O prazer, em tais situações, torna-se substituído pelo gozo dos sentidos apenas, que combure, atirando no desespero pela conquista de outros novos e incessantes, sem que a satisfação proporcione beleza, tranquilidade, nem harmonia.
Com predominância nos mitos da violência, que sustentam e mantêm os instintos primários, de que o homem já deveria estar libertado, os festivais da loucura arrastam multidões de delirantes, que se entregam à volúpia, ao entretenimento desastroso, cujos desfechos são conduzidos pelas drogas, pela exaustão dos sentidos, pelos enfrentamentos homicidas, pela desintegração da identidade humana...

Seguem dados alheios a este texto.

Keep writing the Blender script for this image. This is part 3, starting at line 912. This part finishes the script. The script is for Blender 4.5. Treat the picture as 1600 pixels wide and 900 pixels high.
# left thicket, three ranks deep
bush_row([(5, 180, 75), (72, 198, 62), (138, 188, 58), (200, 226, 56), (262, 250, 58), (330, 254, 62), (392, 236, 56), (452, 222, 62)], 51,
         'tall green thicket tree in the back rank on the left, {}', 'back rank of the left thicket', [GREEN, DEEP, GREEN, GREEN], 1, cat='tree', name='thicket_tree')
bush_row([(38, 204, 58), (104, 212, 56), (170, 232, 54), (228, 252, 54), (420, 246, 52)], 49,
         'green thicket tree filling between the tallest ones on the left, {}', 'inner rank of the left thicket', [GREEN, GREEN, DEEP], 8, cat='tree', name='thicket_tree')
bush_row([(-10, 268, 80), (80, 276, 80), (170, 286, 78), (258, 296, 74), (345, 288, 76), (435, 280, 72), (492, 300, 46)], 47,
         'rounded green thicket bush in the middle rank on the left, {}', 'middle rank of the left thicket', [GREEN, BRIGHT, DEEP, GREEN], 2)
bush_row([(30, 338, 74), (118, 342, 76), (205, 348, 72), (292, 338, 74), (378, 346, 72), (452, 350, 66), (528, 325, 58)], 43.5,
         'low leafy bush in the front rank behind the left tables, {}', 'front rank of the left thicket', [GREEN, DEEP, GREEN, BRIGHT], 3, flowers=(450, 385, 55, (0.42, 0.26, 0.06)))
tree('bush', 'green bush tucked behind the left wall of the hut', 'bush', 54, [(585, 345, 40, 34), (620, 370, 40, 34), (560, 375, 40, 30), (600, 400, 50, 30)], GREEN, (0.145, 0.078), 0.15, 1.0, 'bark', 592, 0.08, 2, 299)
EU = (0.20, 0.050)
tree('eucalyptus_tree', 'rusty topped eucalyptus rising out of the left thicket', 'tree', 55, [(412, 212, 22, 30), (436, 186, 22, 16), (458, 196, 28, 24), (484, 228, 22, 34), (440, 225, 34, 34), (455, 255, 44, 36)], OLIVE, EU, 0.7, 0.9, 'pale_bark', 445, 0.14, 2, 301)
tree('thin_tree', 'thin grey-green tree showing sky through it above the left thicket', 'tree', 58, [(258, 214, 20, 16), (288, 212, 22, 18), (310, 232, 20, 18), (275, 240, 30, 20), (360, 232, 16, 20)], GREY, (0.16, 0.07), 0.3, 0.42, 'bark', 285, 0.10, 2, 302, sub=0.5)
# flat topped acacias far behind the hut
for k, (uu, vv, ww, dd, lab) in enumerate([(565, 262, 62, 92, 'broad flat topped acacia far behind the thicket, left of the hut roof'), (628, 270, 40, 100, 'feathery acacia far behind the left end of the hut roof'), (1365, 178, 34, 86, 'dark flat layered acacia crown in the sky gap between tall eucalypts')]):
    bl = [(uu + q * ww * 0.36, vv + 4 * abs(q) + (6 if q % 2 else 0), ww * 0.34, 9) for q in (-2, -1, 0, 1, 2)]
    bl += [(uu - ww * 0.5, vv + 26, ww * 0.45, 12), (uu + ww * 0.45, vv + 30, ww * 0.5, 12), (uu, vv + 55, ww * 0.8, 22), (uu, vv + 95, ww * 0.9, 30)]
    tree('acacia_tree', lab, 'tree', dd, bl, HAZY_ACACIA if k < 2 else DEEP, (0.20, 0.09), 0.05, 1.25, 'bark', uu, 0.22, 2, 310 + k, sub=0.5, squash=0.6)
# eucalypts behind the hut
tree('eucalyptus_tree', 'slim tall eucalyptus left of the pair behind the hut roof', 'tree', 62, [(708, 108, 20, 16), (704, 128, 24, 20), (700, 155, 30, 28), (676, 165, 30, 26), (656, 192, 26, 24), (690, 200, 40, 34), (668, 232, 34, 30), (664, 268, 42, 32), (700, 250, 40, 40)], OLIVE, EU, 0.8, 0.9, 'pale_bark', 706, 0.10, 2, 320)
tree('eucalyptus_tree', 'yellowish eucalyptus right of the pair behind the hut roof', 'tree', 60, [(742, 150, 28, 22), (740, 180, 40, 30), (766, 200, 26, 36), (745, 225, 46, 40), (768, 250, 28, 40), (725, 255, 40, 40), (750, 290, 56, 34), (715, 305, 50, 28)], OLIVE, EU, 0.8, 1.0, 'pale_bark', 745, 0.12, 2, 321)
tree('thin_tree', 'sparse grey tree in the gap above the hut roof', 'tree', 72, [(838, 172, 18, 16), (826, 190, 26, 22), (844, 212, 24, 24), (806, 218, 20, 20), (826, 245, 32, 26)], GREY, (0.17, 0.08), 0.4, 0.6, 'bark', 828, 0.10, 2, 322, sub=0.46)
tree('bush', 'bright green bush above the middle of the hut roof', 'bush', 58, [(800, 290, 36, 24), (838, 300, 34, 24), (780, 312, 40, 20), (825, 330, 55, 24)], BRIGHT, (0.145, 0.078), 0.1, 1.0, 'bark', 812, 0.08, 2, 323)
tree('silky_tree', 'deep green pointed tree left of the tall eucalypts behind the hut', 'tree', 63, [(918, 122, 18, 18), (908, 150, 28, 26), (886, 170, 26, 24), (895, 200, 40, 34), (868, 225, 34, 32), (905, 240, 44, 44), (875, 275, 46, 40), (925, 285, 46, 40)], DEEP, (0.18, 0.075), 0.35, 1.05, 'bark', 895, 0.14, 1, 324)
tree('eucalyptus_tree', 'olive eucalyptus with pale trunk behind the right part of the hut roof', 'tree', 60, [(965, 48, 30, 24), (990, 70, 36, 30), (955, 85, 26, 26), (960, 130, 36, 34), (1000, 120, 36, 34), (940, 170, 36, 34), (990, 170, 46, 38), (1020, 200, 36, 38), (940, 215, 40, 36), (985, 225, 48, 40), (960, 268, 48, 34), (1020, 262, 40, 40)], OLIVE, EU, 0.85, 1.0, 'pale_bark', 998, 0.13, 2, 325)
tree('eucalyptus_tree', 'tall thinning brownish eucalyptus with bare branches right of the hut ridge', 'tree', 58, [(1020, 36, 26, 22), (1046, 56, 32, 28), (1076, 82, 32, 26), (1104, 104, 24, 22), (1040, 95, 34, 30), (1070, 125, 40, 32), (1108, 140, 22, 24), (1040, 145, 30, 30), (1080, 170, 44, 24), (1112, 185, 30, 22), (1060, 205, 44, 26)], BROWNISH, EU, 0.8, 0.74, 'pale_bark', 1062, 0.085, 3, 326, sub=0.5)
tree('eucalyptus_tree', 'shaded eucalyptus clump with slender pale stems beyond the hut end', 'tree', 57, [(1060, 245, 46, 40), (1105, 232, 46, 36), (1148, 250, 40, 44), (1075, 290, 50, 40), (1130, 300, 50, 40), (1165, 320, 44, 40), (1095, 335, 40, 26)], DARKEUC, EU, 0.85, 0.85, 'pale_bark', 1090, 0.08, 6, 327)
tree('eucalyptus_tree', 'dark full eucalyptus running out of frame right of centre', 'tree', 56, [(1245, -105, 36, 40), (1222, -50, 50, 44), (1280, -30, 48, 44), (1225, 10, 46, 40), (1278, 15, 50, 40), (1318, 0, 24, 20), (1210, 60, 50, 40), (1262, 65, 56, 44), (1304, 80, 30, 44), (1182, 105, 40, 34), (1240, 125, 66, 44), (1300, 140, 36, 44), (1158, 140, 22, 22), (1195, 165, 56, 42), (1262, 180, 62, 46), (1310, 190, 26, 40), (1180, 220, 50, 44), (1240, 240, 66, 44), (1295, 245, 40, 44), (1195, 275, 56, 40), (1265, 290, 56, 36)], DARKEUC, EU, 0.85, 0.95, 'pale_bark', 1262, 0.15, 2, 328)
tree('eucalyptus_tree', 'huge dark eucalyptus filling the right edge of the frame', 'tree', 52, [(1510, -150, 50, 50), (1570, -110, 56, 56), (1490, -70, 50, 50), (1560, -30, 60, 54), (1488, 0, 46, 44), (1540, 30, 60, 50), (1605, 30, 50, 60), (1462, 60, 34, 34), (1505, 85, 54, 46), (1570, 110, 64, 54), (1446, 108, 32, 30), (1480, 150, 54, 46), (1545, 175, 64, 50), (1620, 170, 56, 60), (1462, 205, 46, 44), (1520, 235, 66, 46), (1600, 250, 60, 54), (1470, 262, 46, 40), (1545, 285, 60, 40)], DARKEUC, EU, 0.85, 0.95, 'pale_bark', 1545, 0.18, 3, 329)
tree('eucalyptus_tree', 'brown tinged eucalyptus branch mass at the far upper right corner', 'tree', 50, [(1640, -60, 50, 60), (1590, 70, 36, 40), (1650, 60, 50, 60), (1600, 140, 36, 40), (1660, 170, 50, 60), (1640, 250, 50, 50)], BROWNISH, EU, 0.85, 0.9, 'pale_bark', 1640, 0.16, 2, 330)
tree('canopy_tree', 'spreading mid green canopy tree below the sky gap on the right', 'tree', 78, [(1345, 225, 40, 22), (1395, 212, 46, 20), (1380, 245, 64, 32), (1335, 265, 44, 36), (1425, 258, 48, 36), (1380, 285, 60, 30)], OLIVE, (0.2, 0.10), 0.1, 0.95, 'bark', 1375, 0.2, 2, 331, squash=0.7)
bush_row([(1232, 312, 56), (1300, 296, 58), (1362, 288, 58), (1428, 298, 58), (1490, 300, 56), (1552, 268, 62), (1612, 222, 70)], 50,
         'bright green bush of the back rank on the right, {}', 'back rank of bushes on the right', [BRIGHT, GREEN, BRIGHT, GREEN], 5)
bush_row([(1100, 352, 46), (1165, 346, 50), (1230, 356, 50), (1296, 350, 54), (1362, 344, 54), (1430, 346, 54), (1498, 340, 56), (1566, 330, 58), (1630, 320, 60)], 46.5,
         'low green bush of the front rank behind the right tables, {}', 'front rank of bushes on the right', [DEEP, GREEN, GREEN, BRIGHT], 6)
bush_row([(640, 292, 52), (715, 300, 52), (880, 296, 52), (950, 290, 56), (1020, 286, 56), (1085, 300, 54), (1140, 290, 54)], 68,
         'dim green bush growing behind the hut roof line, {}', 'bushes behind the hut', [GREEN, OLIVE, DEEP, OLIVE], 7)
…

Tão cruel é essa irrupção mitológica na atualidade que, muitos dos seus aficionados, ao se entregarem à dominante avalanche informativa pela mídia desregrada, introjetam o mito do poder, da glória, da força e, desenvolvendo músculos e condutas, passam a acreditar-se como predestinados à imortalidade física, ao fascínio do arrastamento das multidões que os idolatram, tornando as próprias existências insuportáveis, que somente podem continuar levando, quando mergulhados nas drogas que os abatem e consomem nas infelizes overdoses.
No início, a busca de popularidade atira-os a todos no abismo, e quaisquer expedientes que chamem a atenção, seja através da figura abominável, jocosa, singular, exótica, dão lugar a um estereótipo que fascina os grupos desavisados, que estão sempre à cata de novidades... E ao se fazerem conhecidos, cercam-se de seguranças, disfarçam-se, em nome da privacidade que nunca tiveram, porque receiam ser descobertos, ter desveladas suas fragilidades e conflitos, somente conhecidos do grupo dos eleitos que os assessoram.
O ser humano, porém, avança para a Realidade, na qual, queira ou não, se encontra mergulhado, por ser centelha viva e inextinguível.
Lentamente, porque o progresso é inestancável, passa a onda que avassala por um momento, sucedendo à outra, que também desaparecerá, a evolução impõe-se inevitável, e a busca do Si propiciará diferente conduta, abrindo espaço para a autenticidade, para a interiorização, para o autodescobrimento.
Por muito tempo a prevalência do mito no inconsciente humano regerá o seu comportamento. Inobstante essa presença, desenhar-se-ão programas de ascensão, mediante os sonhos de beleza, de paz e liberdade plena, que darão surgimento a futuros arquétipos que se insculpirão no inconsciente, procedendo das experiências no mundo espiritual, onde a vida estua, e ressumando na Terra, onde se desenvolverão os programas da evolução.